I was here last fall on a spiritual pilgrimage, walking and praying and processing changes in life, unleashing vision in myself and preparing for my next chapter. I’d achieved all the goals in life I’ve set thus far, and I was in need of new insight, new verve, and a new challenge. Not just physical in the kilometers I would cover, but internal as well. So, I hiked.
Along the way as September eased into October I met people, had conversations, learned a more globally and diverse worldview, and discovered within myself a strength and resilience deeper than I’d before seen. I was inspired and challenged, and knew it was an experience I’d treasure as long as my memory allowed me to know the most precious things in my life.
Life happened and needed me home, so 115 km from finishing my pilgrimage, I traded in a bounty of American Airlines miles, hopped a train to Madrid, and returned to the US just short of my goal.
So, that’s what put me in the hotel room last night, just about six months after leaving the Camino trail. Piggybacking on last week’s trip to visit family in England, while on the continent I decided to return to The Way of St. James and finish what I started.
The Way, the Camino, is quieter now on the tail end of winter than it was early fall. The hiking season really starts at Easter, and so the trail is both a bit colder and much more empty. People are often concerned to see me hiking alone, and, unlike before when the trail is more populated, give me curious looks or even stop to ask me, “Estas bien? Estas solo. Necessitas ayuda?” or “Is everything okay? Why are you alone? Do you need help?”

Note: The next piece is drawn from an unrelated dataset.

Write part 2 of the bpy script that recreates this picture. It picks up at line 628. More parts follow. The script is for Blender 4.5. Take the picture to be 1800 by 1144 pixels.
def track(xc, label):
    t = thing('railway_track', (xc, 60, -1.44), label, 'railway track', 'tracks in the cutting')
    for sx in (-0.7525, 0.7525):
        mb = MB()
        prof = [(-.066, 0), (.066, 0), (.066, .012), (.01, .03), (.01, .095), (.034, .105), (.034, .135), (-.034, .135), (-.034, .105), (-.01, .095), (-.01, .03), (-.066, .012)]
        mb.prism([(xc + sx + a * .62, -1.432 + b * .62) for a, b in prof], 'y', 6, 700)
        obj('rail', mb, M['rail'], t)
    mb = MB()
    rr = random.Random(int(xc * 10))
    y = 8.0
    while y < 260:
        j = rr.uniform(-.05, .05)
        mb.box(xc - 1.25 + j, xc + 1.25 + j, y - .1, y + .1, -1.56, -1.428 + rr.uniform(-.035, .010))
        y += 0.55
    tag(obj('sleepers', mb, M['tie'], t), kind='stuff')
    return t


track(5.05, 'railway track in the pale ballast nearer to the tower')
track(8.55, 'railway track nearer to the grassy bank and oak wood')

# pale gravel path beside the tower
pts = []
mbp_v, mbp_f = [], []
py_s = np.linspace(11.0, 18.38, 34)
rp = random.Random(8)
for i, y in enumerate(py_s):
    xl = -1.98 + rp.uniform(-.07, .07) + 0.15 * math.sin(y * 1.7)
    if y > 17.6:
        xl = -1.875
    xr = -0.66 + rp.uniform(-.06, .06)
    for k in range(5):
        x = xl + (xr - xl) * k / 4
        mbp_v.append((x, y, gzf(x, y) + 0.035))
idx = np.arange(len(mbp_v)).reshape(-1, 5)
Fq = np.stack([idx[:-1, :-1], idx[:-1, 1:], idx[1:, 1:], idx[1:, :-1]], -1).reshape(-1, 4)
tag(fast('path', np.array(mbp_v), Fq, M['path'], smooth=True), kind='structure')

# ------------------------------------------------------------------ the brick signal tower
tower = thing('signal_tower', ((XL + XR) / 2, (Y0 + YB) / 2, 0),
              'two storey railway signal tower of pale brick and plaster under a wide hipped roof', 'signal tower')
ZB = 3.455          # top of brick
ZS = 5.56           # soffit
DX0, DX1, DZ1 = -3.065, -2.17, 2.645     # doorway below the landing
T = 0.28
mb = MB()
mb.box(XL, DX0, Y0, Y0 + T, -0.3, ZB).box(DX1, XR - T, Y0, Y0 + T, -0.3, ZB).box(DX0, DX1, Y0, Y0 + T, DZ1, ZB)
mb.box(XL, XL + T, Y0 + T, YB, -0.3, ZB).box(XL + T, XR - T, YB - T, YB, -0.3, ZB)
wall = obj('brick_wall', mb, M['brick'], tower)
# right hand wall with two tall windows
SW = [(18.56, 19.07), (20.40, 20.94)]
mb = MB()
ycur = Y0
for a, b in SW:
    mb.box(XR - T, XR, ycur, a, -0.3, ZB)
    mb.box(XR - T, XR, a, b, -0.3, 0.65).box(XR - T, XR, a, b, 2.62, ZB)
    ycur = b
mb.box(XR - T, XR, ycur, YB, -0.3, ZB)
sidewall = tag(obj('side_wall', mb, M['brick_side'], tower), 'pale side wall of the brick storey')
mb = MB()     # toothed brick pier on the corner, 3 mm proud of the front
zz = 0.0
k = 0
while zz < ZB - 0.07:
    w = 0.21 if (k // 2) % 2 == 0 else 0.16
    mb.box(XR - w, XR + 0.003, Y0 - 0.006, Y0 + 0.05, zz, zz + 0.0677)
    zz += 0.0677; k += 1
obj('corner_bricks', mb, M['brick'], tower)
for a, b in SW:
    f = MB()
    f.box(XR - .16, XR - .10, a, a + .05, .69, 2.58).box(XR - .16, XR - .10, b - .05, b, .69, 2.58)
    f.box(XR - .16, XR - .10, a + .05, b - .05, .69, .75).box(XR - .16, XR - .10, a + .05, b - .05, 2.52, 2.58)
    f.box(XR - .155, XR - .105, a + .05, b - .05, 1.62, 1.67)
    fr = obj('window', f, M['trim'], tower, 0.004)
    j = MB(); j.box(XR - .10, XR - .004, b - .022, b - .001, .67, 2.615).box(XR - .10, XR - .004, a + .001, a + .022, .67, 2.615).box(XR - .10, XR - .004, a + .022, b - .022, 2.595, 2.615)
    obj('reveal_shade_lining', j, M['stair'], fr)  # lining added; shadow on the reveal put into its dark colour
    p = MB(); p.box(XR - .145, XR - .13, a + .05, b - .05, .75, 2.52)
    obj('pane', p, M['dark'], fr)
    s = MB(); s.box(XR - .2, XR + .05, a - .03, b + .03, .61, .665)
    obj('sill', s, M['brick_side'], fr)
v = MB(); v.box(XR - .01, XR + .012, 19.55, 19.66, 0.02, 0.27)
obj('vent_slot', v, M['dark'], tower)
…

I’ve walked through hills and mountains and farms and valleys and cities, letting Michael Bublé sing to me as I hike. I’ve enjoyed watching the wind blow through the trees. I’ve crossed Roman bridges and babbling rivers and through bustling city streets. I’ve eaten octopus and drank coffee and sat on city sidewalks watching the symphony of life while resting my splinted shins and aching feet. And yet, last night, waiting to fall asleep in my private room (a change and a splurge from last fall), I thought of the musician’s words and how the beauties of life are enriched and mean more when you have someone to share them with.
Then, last night I wondered if that is how Anthony Bourdain felt in his life traveling the world, having the whole globe and travel and cuisine by a string, and yet doing it hemispheres apart from the people he loved.

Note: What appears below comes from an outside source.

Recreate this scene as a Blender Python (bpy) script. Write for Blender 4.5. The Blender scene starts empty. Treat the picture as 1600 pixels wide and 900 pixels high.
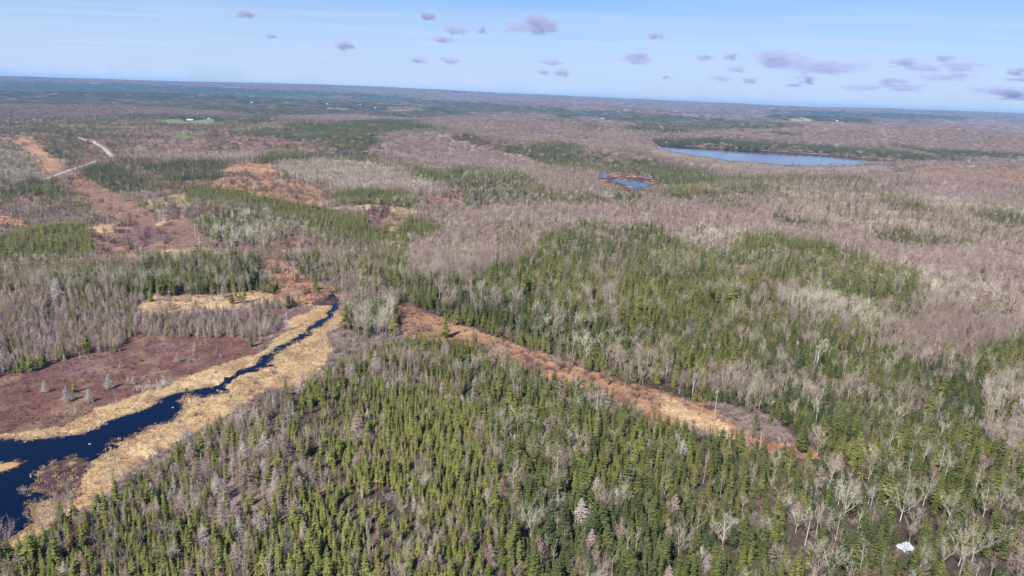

I don’t know. But I know sharing life is a beautiful thing and whether it’s a waterfall in Spain, an ocean off of Africa, or a lake in Missouri, the waters of life are sweeter and more beautiful when they are forded in community.

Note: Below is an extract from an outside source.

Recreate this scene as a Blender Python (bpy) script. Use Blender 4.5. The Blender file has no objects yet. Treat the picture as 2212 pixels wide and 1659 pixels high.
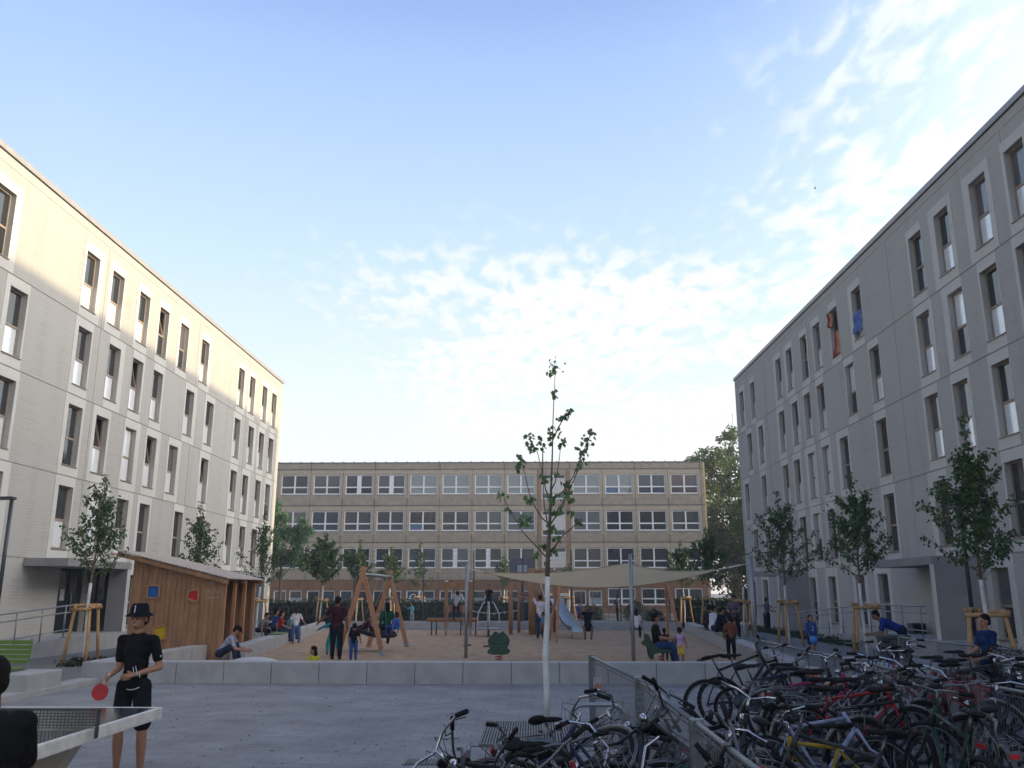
import bpy, bmesh, math, random
from math import sin, cos, pi, radians as R
from mathutils import Vector as V, Matrix as M
random.seed(7)
col = bpy.context.scene.collection
# ------------------------------------------------------------------ camera model (also used to survey ground points)
FPX, PIT, YAW, HC = 1864.0, R(13.6), R(1.31), 1.8
def ray(x, y):
    X = (x-1106)/FPX; Y = (829.5-y)/FPX
    F = cos(PIT)-Y*sin(PIT); U = sin(PIT)+Y*cos(PIT)
    return (X*cos(YAW)-F*sin(YAW), X*sin(YAW)+F*cos(YAW), U)
def atz(x, y, z=0.0):
    r = ray(x, y); t = (z-HC)/r[2]; return (t*r[0], t*r[1])
def aty(x, y, Y0):
    r = ray(x, y); t = Y0/r[1]; return (t*r[0], HC+t*r[2])
# ------------------------------------------------------------------ materials
MATS = {}
def nodes(name):
    m = bpy.data.materials.new(name); m.use_nodes = True
    nt = m.node_tree; b = nt.nodes['Principled BSDF']
    return m, nt, b
def N(nt, typ, **kw):
    n = nt.nodes.new(typ)
    for k, v in kw.items():
        if k in n.inputs.keys() if hasattr(n.inputs, 'keys') else False: n.inputs[k].default_value = v
        else: setattr(n, k, v)
    return n
def mat(name, c, rough=.6, var=.0, scale=6., bump=0., bscale=None, metal=0., spec=.5, c2=None, detail=4., stretch=None, trans=0.):
    """base colour with noise variation and bump, in object space"""
    if name in MATS: return MATS[name]
    m, nt, b = nodes(name)
    L = nt.links.new
    b.inputs['Roughness'].default_value = rough
    b.inputs['Metallic'].default_value = metal
    b.inputs['Specular IOR Level'].default_value = spec
    c = tuple(c)+(1,)
    b.inputs['Base Color'].default_value = c
    if var or c2 or bump:
        tc = N(nt, 'ShaderNodeTexCoord'); mp = N(nt, 'ShaderNodeMapping')
        if stretch: mp.inputs['Scale'].default_value = stretch
        L(tc.outputs['Object'], mp.inputs['Vector'])
        if var or c2:
            no = N(nt, 'ShaderNodeTexNoise'); no.inputs['Scale'].default_value = scale; no.inputs['Detail'].default_value = detail
            L(mp.outputs[0], no.inputs['Vector'])
            r = N(nt, 'ShaderNodeValToRGB')
            a = c2+(1,) if c2 else tuple(x*(1-var) for x in c[:3])+(1,)
            d = c if c2 else tuple(min(1, x*(1+var)) for x in c[:3])+(1,)
            r.color_ramp.elements[0].position = .3; r.color_ramp.elements[1].position = .7
            r.color_ramp.elements[0].color = a; r.color_ramp.elements[1].color = d
            L(no.outputs['Fac'], r.inputs['Fac']); L(r.outputs['Color'], b.inputs['Base Color'])
        if bump:
            n2 = N(nt, 'ShaderNodeTexNoise'); n2.inputs['Scale'].default_value = bscale or scale*4; n2.inputs['Detail'].default_value = 5
            L(mp.outputs[0], n2.inputs['Vector'])
            bp = N(nt, 'ShaderNodeBump'); bp.inputs['Strength'].default_value = bump; bp.inputs['Distance'].default_value = .02
            L(n2.outputs['Fac'], bp.inputs['Height']); L(bp.outputs[0], b.inputs['Normal'])
    MATS[name] = m
    return m
def leafmat(name, c, c2):
    if name in MATS: return MATS[name]
    m, nt, b = nodes(name); L = nt.links.new
    g = N(nt, 'ShaderNodeNewGeometry'); r = N(nt, 'ShaderNodeValToRGB')
    r.color_ramp.elements[0].color = c+(1,); r.color_ramp.elements[1].color = c2+(1,)
    L(g.outputs['Random Per Island'], r.inputs['Fac'])
    L(r.outputs['Color'], b.inputs['Base Color']); b.inputs['Roughness'].default_value = .5
    t = N(nt, 'ShaderNodeBsdfTranslucent'); L(r.outputs['Color'], t.inputs['Color'])
    mx = N(nt, 'ShaderNodeMixShader'); mx.inputs[0].default_value = .35
    L(b.outputs[0], mx.inputs[1]); L(t.outputs[0], mx.inputs[2])
    L(mx.outputs[0], nt.nodes['Material Output'].inputs['Surface'])
    MATS[name] = m
    return m
def facade_mat():
    m, nt, b = nodes('ribbed facade'); L = nt.links.new
    tc = N(nt, 'ShaderNodeTexCoord')
    mp = N(nt, 'ShaderNodeMapping'); mp.inputs['Scale'].default_value = (.6, .6, 22); L(tc.outputs['Object'], mp.inputs['Vector'])
    n = N(nt, 'ShaderNodeTexNoise'); n.inputs['Scale'].default_value = 1.0; n.inputs['Detail'].default_value = 3
    L(mp.outputs[0], n.inputs['Vector'])
    n2 = N(nt, 'ShaderNodeTexNoise'); n2.inputs['Scale'].default_value = 1.0; n2.inputs['Detail'].default_value = 6
    m2 = N(nt, 'ShaderNodeMapping'); m2.inputs['Scale'].default_value = (1.6, 1.6, .22); L(tc.outputs['Object'], m2.inputs['Vector']); L(m2.outputs[0], n2.inputs['Vector'])
    ad = N(nt, 'ShaderNodeMath', operation='ADD'); L(n.outputs['Fac'], ad.inputs[0]); L(n2.outputs['Fac'], ad.inputs[1])
    r = N(nt, 'ShaderNodeValToRGB')
    r.color_ramp.elements[0].position = .6; r.color_ramp.elements[1].position = 1.4
    r.color_ramp.elements[0].color = (.33, .318, .298, 1); r.color_ramp.elements[1].color = (.41, .395, .368, 1)
    L(ad.outputs[0], r.inputs['Fac']); L(r.outputs['Color'], b.inputs['Base Color'])
    w = N(nt, 'ShaderNodeTexWave', wave_type='BANDS', bands_direction='Z'); w.inputs['Scale'].default_value = 3.5; w.inputs['Distortion'].default_value = .4
    L(tc.outputs['Object'], w.inputs['Vector'])
    bp = N(nt, 'ShaderNodeBump'); bp.inputs['Strength'].default_value = .16; bp.inputs['Distance'].default_value = .01
    L(w.outputs['Fac'], bp.inputs['Height']); L(bp.outputs[0], b.inputs['Normal'])
    b.inputs['Roughness'].default_value = .85
    return m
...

We are made for relationship, created for connection. As I type I watch families walk through the bustling square before me, the Sunday morning city coming awake with shoppers, worshippers and life, the Virgin Mother surrounded by people selling meat, cheese, local honey, and tube socks for 1€ per pair. What a treasure and privilege to be here, to have this moment, and to share the moment with the Spirit who drew me here. And, in a week or so, what a joy to get to return to my dear small town and share life with the people I love.